__Information provided__
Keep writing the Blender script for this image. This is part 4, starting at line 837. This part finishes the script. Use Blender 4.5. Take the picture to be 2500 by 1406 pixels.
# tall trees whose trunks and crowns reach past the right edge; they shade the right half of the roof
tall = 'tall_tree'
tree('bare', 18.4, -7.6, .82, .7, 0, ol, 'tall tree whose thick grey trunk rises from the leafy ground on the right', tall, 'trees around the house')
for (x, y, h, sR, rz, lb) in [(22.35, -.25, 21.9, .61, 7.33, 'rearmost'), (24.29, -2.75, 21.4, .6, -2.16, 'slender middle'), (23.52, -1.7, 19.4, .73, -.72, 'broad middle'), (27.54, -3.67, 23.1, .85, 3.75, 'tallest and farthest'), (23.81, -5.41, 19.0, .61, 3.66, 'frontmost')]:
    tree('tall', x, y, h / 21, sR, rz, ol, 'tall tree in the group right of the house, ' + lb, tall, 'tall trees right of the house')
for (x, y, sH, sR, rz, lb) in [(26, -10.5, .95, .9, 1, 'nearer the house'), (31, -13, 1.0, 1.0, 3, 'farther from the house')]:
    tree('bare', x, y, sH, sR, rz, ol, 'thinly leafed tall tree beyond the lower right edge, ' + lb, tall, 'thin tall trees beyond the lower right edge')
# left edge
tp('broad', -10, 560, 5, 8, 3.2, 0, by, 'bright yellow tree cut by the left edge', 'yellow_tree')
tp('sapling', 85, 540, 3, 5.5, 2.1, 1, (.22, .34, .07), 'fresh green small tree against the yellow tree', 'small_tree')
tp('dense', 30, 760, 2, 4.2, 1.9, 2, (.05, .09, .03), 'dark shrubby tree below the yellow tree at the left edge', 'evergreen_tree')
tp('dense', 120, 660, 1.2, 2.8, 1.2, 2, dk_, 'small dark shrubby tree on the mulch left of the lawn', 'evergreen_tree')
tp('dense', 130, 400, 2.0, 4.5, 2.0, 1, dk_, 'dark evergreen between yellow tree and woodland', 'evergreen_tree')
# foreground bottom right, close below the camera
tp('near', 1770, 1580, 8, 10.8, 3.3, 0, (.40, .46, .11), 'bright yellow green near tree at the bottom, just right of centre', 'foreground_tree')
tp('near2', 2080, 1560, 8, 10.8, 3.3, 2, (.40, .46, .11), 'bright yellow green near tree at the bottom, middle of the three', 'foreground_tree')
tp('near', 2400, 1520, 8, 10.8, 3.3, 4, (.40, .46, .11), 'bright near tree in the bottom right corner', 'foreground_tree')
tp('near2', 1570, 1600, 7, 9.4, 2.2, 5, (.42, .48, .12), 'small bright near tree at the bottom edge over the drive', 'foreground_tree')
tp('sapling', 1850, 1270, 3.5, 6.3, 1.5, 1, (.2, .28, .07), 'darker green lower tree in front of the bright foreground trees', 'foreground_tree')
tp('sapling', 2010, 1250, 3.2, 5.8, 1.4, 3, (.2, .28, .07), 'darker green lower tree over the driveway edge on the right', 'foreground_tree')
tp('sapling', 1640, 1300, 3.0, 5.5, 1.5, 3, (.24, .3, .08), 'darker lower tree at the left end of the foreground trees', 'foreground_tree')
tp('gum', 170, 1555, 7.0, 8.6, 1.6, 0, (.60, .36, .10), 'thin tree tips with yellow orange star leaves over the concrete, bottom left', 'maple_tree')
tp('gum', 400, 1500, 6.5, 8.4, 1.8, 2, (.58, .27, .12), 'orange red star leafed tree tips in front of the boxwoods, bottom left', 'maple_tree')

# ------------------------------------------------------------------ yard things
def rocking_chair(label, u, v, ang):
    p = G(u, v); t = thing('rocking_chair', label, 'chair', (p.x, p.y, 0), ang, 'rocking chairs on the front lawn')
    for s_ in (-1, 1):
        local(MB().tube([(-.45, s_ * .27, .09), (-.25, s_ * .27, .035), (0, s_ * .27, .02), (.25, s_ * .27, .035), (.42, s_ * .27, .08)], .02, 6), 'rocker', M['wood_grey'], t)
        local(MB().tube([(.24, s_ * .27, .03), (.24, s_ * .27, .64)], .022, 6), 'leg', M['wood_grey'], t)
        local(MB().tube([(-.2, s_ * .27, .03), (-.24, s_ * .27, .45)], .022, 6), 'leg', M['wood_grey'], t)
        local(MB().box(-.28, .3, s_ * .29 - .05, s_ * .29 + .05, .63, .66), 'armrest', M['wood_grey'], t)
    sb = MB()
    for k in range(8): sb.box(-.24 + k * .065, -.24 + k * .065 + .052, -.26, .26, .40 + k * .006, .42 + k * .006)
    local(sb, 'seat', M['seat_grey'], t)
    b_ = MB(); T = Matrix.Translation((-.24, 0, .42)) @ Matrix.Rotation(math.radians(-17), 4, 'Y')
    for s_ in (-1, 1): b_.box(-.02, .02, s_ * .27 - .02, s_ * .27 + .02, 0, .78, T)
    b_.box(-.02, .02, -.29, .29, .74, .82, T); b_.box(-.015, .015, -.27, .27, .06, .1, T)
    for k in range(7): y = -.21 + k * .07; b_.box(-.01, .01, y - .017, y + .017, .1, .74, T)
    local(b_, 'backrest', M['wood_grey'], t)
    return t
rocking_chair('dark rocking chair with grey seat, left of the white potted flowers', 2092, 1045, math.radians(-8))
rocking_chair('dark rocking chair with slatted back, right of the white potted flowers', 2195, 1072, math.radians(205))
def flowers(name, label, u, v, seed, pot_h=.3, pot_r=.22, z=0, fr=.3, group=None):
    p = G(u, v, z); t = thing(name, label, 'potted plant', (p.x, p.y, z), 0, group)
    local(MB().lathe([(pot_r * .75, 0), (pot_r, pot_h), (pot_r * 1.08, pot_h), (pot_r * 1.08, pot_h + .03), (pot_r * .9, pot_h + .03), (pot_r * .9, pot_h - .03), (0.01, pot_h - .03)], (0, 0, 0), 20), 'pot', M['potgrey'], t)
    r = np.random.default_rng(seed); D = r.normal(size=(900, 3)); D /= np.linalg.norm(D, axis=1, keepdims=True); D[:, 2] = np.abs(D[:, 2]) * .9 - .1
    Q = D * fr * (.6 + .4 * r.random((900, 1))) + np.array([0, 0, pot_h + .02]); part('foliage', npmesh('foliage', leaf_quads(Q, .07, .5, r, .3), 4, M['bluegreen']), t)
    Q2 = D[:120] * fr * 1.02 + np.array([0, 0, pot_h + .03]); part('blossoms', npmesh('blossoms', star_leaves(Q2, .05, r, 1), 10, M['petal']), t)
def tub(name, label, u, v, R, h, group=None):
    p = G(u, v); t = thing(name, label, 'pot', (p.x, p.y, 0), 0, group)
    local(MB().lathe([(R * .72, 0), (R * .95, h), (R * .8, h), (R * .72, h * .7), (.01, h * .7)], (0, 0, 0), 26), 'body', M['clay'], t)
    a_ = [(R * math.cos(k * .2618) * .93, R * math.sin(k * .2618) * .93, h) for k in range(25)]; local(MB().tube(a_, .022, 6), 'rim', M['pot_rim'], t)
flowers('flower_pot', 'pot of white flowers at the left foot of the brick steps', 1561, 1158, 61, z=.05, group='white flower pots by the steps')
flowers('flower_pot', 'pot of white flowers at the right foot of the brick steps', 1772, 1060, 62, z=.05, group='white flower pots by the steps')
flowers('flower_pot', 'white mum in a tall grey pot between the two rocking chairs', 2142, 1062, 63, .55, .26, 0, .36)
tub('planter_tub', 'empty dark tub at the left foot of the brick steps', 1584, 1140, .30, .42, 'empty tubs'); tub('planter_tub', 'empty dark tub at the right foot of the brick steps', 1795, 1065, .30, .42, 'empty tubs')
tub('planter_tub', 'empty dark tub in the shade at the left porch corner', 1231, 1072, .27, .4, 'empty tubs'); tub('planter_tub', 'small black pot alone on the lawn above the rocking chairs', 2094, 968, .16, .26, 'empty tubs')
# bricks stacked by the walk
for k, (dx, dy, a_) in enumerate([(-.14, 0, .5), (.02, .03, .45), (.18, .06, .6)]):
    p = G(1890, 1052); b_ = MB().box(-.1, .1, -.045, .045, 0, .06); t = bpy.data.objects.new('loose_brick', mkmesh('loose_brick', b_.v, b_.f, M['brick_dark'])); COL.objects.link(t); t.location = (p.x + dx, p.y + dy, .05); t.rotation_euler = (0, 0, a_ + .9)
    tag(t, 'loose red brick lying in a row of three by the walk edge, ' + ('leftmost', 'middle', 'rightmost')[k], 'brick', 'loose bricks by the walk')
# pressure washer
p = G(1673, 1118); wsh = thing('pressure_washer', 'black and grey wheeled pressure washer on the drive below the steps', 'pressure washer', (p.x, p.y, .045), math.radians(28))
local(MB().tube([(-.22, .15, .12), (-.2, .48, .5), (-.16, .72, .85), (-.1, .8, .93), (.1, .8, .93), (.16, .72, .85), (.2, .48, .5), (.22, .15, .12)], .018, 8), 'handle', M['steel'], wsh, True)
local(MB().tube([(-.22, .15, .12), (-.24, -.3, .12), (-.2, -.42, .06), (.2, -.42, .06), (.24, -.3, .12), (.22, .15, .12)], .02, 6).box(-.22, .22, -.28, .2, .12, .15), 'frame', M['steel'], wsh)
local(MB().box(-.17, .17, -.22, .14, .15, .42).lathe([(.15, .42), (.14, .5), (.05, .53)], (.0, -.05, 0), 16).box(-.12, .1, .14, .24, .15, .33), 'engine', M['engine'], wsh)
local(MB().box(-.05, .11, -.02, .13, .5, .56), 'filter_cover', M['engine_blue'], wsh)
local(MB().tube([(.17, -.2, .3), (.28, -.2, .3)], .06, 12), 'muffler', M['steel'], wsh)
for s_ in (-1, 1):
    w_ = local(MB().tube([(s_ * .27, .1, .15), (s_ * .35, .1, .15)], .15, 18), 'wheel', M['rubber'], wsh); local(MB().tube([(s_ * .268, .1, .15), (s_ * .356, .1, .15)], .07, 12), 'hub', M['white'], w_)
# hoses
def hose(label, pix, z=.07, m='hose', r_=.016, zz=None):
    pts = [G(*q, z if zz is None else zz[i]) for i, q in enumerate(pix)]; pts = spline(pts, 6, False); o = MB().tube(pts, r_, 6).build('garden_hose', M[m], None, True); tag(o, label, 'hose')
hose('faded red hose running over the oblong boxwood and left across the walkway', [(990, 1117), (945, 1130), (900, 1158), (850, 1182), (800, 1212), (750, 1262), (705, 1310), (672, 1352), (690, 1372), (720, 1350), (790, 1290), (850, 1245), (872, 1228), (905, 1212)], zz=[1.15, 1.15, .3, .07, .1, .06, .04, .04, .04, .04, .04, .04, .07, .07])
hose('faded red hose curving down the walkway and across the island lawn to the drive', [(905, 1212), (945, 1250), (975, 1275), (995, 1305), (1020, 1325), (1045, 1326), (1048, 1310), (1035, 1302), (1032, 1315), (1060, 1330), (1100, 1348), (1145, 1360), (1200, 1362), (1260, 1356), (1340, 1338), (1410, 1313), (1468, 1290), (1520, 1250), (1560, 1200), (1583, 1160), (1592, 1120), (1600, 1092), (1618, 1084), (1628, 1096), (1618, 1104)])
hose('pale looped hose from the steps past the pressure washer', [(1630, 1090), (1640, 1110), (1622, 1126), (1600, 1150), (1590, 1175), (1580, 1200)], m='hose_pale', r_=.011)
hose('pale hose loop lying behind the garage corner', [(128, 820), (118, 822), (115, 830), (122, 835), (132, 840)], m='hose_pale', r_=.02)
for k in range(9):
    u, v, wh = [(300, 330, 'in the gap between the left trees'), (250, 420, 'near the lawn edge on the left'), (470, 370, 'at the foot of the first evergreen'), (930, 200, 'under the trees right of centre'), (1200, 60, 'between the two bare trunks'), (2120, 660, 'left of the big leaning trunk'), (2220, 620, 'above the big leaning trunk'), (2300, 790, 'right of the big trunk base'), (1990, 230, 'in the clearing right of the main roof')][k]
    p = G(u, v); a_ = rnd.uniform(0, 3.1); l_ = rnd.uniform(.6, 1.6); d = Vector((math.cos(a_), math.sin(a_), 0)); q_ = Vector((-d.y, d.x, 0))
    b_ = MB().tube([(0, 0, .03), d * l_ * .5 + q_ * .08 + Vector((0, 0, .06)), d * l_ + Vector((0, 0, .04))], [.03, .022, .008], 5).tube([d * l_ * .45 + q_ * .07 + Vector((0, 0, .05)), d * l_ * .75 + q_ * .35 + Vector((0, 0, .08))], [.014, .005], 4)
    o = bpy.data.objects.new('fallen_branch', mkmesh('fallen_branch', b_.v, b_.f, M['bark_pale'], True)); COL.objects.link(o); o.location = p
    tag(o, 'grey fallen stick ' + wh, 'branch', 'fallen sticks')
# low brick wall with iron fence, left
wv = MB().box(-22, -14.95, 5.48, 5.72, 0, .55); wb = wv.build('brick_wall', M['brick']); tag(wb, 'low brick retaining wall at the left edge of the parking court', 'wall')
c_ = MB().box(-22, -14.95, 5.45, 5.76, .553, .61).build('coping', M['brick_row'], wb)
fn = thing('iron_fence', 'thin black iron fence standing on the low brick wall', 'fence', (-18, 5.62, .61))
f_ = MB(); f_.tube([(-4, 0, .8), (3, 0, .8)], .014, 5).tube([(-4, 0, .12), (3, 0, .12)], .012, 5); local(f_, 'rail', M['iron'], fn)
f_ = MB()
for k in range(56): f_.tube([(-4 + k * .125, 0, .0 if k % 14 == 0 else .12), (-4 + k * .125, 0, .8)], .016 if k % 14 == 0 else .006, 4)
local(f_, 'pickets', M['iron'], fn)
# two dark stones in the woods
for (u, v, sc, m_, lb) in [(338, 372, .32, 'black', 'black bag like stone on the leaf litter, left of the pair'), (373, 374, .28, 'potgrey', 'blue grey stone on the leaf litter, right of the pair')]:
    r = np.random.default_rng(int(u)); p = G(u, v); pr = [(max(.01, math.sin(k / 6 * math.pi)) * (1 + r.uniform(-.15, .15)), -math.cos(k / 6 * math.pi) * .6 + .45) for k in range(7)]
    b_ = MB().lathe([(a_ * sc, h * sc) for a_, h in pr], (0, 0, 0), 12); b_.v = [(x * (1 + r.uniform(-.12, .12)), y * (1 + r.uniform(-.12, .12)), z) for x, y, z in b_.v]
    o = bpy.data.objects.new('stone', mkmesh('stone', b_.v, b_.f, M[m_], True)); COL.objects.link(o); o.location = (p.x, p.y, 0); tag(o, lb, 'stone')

__What the task requires__
Each line containing the word "part" counts once; report the total alone.

__Problem solution__
3